• _Data extract_:
************

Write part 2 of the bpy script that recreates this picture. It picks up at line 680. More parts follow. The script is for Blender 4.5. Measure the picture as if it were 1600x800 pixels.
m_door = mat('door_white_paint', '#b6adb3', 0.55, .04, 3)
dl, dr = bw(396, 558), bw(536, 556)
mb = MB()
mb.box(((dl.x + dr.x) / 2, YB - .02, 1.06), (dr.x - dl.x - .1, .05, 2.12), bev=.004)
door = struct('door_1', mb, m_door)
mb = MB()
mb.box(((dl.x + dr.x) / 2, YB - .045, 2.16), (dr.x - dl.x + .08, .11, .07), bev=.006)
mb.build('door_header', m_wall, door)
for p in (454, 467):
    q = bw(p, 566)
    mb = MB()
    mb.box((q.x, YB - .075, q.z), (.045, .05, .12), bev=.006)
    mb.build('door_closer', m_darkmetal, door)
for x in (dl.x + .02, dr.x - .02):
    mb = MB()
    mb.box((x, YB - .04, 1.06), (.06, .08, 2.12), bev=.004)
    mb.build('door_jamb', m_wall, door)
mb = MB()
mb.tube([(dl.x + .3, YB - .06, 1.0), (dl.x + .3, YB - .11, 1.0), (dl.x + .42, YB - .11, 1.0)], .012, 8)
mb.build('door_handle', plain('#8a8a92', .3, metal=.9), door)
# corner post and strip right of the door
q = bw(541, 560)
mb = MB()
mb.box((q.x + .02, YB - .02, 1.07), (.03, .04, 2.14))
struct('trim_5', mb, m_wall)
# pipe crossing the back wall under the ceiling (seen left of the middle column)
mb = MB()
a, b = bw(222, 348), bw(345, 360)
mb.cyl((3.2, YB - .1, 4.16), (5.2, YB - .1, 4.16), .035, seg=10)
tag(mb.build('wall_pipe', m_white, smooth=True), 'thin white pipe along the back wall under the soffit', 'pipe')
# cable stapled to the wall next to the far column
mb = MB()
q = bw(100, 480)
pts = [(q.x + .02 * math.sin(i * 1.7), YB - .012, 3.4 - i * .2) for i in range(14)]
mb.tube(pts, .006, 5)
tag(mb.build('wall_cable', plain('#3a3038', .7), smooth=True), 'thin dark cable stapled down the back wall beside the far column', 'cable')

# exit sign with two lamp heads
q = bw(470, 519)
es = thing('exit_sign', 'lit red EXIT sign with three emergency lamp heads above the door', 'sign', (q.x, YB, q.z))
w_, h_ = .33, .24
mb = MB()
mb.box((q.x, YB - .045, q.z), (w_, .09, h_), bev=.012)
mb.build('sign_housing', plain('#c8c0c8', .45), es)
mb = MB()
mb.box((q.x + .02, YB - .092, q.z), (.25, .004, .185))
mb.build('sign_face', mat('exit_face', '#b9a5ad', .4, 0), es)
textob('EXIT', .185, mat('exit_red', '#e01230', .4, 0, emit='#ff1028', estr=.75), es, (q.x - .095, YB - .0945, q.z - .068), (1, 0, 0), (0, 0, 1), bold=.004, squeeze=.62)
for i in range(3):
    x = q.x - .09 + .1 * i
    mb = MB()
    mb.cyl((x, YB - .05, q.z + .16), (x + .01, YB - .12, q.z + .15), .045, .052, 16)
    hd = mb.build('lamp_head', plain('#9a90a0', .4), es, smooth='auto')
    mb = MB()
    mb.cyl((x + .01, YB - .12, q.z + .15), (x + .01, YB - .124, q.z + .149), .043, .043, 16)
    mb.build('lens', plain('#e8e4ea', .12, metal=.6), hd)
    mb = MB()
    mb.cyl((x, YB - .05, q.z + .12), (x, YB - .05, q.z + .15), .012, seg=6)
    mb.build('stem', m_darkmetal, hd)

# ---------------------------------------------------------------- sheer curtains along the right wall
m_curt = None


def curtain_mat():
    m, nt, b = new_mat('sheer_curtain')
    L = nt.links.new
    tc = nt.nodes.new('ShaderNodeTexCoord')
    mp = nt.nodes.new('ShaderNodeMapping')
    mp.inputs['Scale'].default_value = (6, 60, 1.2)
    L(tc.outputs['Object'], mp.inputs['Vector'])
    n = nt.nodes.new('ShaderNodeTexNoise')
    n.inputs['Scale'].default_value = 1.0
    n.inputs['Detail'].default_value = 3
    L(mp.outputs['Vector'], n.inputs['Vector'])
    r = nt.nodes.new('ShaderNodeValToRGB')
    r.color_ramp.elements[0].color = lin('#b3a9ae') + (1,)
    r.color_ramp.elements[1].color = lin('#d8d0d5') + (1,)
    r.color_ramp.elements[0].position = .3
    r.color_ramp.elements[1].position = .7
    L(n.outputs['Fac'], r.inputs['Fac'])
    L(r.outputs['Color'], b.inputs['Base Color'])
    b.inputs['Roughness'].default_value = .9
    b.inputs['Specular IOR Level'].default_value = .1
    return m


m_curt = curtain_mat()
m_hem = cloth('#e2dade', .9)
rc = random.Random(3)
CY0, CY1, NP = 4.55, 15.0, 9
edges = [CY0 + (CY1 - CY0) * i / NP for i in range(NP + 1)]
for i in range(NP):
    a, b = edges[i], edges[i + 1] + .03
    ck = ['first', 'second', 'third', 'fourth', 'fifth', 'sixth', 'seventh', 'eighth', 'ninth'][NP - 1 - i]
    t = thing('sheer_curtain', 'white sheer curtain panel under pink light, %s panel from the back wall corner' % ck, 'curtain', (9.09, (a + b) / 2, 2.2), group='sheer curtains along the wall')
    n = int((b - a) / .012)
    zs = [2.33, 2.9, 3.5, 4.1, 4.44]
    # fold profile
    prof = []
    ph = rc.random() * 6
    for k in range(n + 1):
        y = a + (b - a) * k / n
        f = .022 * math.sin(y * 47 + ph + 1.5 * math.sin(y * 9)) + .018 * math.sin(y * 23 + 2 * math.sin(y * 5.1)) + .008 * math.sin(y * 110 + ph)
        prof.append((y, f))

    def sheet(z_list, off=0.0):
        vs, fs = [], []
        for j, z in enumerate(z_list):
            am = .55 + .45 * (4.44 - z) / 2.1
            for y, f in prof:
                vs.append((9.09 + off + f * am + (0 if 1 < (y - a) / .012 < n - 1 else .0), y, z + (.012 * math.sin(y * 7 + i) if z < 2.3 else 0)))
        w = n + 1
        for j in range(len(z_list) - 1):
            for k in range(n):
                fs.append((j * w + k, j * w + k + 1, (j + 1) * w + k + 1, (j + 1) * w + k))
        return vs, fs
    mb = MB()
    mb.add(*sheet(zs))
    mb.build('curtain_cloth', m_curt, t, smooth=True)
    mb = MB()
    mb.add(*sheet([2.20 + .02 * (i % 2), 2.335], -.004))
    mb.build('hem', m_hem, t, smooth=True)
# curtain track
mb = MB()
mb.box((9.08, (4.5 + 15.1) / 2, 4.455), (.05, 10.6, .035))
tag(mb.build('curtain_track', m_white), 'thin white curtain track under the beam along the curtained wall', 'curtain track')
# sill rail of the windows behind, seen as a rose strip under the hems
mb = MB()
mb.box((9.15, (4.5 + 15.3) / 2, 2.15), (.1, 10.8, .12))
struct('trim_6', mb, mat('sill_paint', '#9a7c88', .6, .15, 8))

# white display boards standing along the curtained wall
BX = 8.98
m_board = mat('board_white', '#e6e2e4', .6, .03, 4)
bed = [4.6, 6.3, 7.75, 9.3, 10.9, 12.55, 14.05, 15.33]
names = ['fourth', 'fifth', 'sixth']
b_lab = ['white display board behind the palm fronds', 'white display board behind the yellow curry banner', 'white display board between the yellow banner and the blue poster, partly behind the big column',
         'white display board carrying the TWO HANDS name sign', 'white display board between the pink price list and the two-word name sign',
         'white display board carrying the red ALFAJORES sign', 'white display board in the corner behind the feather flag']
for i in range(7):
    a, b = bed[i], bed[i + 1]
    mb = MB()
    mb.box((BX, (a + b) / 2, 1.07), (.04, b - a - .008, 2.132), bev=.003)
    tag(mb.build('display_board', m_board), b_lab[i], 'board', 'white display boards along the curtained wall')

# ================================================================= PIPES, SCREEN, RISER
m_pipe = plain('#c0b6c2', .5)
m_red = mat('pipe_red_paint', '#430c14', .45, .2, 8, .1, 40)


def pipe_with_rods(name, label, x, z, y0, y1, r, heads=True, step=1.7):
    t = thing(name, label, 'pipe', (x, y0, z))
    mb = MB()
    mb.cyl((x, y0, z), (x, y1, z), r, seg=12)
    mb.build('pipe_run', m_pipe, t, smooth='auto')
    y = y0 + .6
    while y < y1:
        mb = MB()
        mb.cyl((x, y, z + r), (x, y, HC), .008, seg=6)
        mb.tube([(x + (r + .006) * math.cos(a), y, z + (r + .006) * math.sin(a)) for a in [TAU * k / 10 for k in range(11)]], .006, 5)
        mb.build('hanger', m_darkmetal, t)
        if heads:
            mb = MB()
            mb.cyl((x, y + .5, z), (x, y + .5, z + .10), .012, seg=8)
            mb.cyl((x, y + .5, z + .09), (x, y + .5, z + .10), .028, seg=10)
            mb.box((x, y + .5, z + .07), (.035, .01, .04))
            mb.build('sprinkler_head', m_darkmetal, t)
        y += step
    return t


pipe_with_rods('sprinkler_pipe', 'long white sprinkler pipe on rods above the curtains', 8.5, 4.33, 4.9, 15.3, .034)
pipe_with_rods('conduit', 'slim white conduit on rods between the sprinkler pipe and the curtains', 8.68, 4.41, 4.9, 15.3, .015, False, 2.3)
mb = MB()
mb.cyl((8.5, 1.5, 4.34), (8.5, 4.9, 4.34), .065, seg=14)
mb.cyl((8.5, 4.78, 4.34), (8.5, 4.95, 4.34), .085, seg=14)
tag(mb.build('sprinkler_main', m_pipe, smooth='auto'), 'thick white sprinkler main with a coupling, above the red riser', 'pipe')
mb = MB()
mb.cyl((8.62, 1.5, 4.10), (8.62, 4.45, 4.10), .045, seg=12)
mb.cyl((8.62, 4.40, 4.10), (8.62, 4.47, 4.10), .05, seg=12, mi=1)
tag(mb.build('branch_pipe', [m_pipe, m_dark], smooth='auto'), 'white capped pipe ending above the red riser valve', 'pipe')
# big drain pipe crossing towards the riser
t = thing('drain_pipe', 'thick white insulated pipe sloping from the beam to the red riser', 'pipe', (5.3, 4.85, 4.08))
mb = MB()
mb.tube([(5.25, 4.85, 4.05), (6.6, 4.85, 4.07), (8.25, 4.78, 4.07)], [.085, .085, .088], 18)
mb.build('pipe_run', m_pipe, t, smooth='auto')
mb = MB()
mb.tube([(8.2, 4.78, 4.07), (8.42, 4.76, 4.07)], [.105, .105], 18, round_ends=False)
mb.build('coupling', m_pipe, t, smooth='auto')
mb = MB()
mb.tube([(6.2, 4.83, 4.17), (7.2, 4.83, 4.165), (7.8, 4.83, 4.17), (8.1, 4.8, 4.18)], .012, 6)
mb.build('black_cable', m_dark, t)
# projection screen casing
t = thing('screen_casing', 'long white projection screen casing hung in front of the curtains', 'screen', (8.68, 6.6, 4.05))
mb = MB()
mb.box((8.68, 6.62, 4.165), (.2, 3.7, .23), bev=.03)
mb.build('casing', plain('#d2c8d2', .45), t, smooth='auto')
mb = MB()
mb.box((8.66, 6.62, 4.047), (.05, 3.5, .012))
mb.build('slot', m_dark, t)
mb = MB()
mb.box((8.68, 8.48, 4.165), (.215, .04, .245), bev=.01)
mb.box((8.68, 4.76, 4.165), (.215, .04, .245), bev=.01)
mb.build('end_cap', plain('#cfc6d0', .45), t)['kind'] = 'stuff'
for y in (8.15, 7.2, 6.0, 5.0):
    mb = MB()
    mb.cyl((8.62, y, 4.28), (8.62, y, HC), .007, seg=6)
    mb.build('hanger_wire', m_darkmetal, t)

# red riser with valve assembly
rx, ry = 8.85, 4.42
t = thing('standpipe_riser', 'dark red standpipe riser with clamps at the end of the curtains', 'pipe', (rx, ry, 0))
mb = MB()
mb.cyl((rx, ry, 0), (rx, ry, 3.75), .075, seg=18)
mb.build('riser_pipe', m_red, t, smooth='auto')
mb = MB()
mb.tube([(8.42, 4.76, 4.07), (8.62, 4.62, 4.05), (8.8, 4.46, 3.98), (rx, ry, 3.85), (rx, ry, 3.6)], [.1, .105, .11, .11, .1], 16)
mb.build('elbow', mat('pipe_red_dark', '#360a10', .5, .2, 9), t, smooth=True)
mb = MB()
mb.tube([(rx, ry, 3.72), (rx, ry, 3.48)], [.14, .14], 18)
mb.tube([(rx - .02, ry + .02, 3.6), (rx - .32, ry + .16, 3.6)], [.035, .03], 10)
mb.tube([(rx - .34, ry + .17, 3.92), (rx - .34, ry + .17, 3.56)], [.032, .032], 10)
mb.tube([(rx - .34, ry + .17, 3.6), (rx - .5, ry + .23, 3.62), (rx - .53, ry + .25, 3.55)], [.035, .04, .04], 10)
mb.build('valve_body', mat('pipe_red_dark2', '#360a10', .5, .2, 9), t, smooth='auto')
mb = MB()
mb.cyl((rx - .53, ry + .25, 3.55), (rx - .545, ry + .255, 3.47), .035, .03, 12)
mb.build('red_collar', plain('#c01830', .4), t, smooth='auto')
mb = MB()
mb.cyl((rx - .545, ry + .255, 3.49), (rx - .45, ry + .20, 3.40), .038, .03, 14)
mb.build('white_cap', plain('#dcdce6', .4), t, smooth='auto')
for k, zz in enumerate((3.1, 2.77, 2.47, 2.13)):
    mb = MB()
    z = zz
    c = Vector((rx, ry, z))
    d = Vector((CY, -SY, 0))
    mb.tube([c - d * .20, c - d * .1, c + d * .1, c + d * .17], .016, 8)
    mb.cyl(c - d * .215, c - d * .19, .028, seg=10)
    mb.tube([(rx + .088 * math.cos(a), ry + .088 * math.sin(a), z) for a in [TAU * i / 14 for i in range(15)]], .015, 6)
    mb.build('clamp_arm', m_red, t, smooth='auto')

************

• _What the task asks_: Take the lines above from the first through the one containing "far column', 'cable')" and reproduce them exactly; include nothing else.

• _Response_:
Write part 2 of the bpy script that recreates this picture. It picks up at line 680. More parts follow. The script is for Blender 4.5. Measure the picture as if it were 1600x800 pixels.
m_door = mat('door_white_paint', '#b6adb3', 0.55, .04, 3)
dl, dr = bw(396, 558), bw(536, 556)
mb = MB()
mb.box(((dl.x + dr.x) / 2, YB - .02, 1.06), (dr.x - dl.x - .1, .05, 2.12), bev=.004)
door = struct('door_1', mb, m_door)
mb = MB()
mb.box(((dl.x + dr.x) / 2, YB - .045, 2.16), (dr.x - dl.x + .08, .11, .07), bev=.006)
mb.build('door_header', m_wall, door)
for p in (454, 467):
    q = bw(p, 566)
    mb = MB()
    mb.box((q.x, YB - .075, q.z), (.045, .05, .12), bev=.006)
    mb.build('door_closer', m_darkmetal, door)
for x in (dl.x + .02, dr.x - .02):
    mb = MB()
    mb.box((x, YB - .04, 1.06), (.06, .08, 2.12), bev=.004)
    mb.build('door_jamb', m_wall, door)
mb = MB()
mb.tube([(dl.x + .3, YB - .06, 1.0), (dl.x + .3, YB - .11, 1.0), (dl.x + .42, YB - .11, 1.0)], .012, 8)
mb.build('door_handle', plain('#8a8a92', .3, metal=.9), door)
# corner post and strip right of the door
q = bw(541, 560)
mb = MB()
mb.box((q.x + .02, YB - .02, 1.07), (.03, .04, 2.14))
struct('trim_5', mb, m_wall)
# pipe crossing the back wall under the ceiling (seen left of the middle column)
mb = MB()
a, b = bw(222, 348), bw(345, 360)
mb.cyl((3.2, YB - .1, 4.16), (5.2, YB - .1, 4.16), .035, seg=10)
tag(mb.build('wall_pipe', m_white, smooth=True), 'thin white pipe along the back wall under the soffit', 'pipe')
# cable stapled to the wall next to the far column
mb = MB()
q = bw(100, 480)
pts = [(q.x + .02 * math.sin(i * 1.7), YB - .012, 3.4 - i * .2) for i in range(14)]
mb.tube(pts, .006, 5)
tag(mb.build('wall_cable', plain('#3a3038', .7), smooth=True), 'thin dark cable stapled down the back wall beside the far column', 'cable')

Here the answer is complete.